━━━━━ INFORMATION PROVIDED ━━━━━

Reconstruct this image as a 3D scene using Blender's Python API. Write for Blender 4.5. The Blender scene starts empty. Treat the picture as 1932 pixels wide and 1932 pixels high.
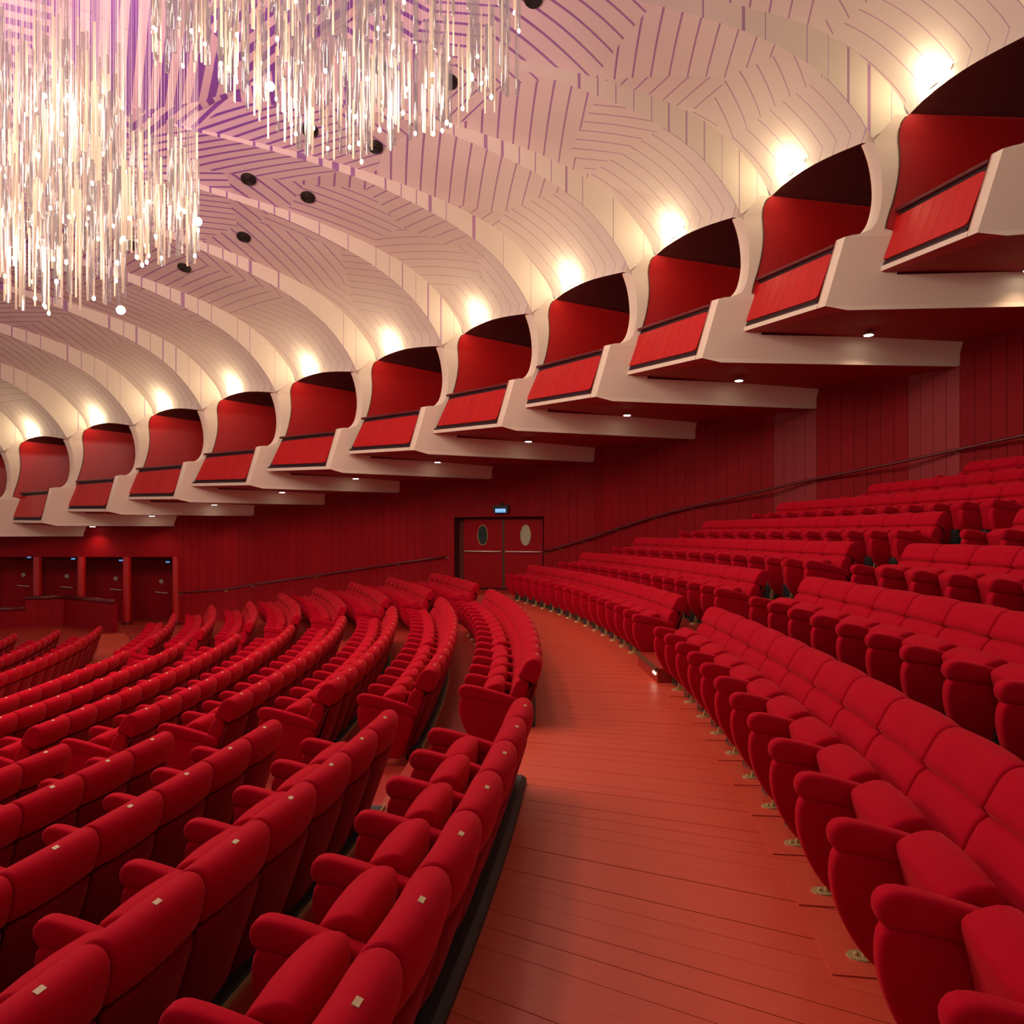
import bpy, bmesh, math, random
from mathutils import Vector, Matrix
from mathutils.bvhtree import BVHTree
from mathutils.geometry import tessellate_polygon
random.seed(7)
sc = bpy.context.scene
COL = sc.collection

# ------------------------------------------------------------------ camera
EYE = 1.8
FOC = 1400.0
YH = 1005.0
cam_d = bpy.data.cameras.new('camera')
cam = bpy.data.objects.new('camera', cam_d)
COL.objects.link(cam)
cam.location = (0, 0, EYE)
cam.rotation_euler = (math.pi/2, 0, 0)
cam_d.sensor_width = 36.0
cam_d.sensor_fit = 'HORIZONTAL'
cam_d.lens = 36.0*FOC/1932.0
cam_d.shift_y = (YH-966.0)/1932.0
cam_d.clip_start = 0.05
cam_d.clip_end = 400
sc.camera = cam

# ------------------------------------------------------------------ world, exposure
world = bpy.data.worlds.new('hall_ambient')
sc.world = world
world.use_nodes = True
bg = world.node_tree.nodes['Background']
bg.inputs[0].default_value = (1.0, 0.85, 0.74, 1)
bg.inputs[1].default_value = 0.30
sc.view_settings.view_transform = 'Standard'
sc.view_settings.look = 'None'
sc.view_settings.exposure = 0.0
sc.view_settings.gamma = 1.0
sc.view_settings.use_curve_mapping = False

# ------------------------------------------------------------------ materials
def mat(name, color, rough=0.6, metallic=0.0, **kw):
    m = bpy.data.materials.new(name); m.use_nodes = True
    b = m.node_tree.nodes['Principled BSDF']
    b.inputs['Base Color'].default_value = (*color, 1)
    b.inputs['Roughness'].default_value = rough
    b.inputs['Metallic'].default_value = metallic
    for k, v in kw.items():
        b.inputs[k.replace('_', ' ')].default_value = v
    return m
class NT:
    def __init__(s, m): s.t = m.node_tree; s.n = s.t.nodes; s.l = s.t.links; s.b = s.n['Principled BSDF']
    def add(s, typ, **kw):
        n = s.n.new(typ)
        for k, v in kw.items(): setattr(n, k, v)
        return n
    def math(s, op, a, b=None, c=None):
        n = s.add('ShaderNodeMath', operation=op)
        for i, v in enumerate((a, b, c)):
            if v is None: continue
            if isinstance(v, (int, float)): n.inputs[i].default_value = v
            else: s.l.new(v, n.inputs[i])
        return n.outputs[0]
    def noise(s, vec, scale, detail=2):
        n = s.add('ShaderNodeTexNoise'); n.inputs['Scale'].default_value = scale; n.inputs['Detail'].default_value = detail
        if vec is not None: s.l.new(vec, n.inputs['Vector'])
        return n.outputs['Fac']
    def mix(s, fac, a, b):
        n = s.add('ShaderNodeMix', data_type='RGBA')
        if isinstance(fac, (int, float)): n.inputs[0].default_value = fac
        else: s.l.new(fac, n.inputs[0])
        for i, v in ((6, a), (7, b)):
            if isinstance(v, tuple): n.inputs[i].default_value = (*v, 1)
            else: s.l.new(v, n.inputs[i])
        return n.outputs[2]
    def bump(s, h, strength, dist=0.01):
        n = s.add('ShaderNodeBump'); n.inputs['Strength'].default_value = strength; n.inputs['Distance'].default_value = dist
        s.l.new(h, n.inputs['Height']); s.l.new(n.outputs[0], s.b.inputs['Normal'])
def objcoord(nt): return nt.add('ShaderNodeTexCoord').outputs['Object']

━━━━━

▸ EXERCISE OBJECTIVE
Scan the material above for the string "scene" and return the lines that hold it.

▸ FINISHED TASK
Reconstruct this image as a 3D scene using Blender's Python API. Write for Blender 4.5. The Blender scene starts empty. Treat the picture as 1932 pixels wide and 1932 pixels high.
sc = bpy.context.scene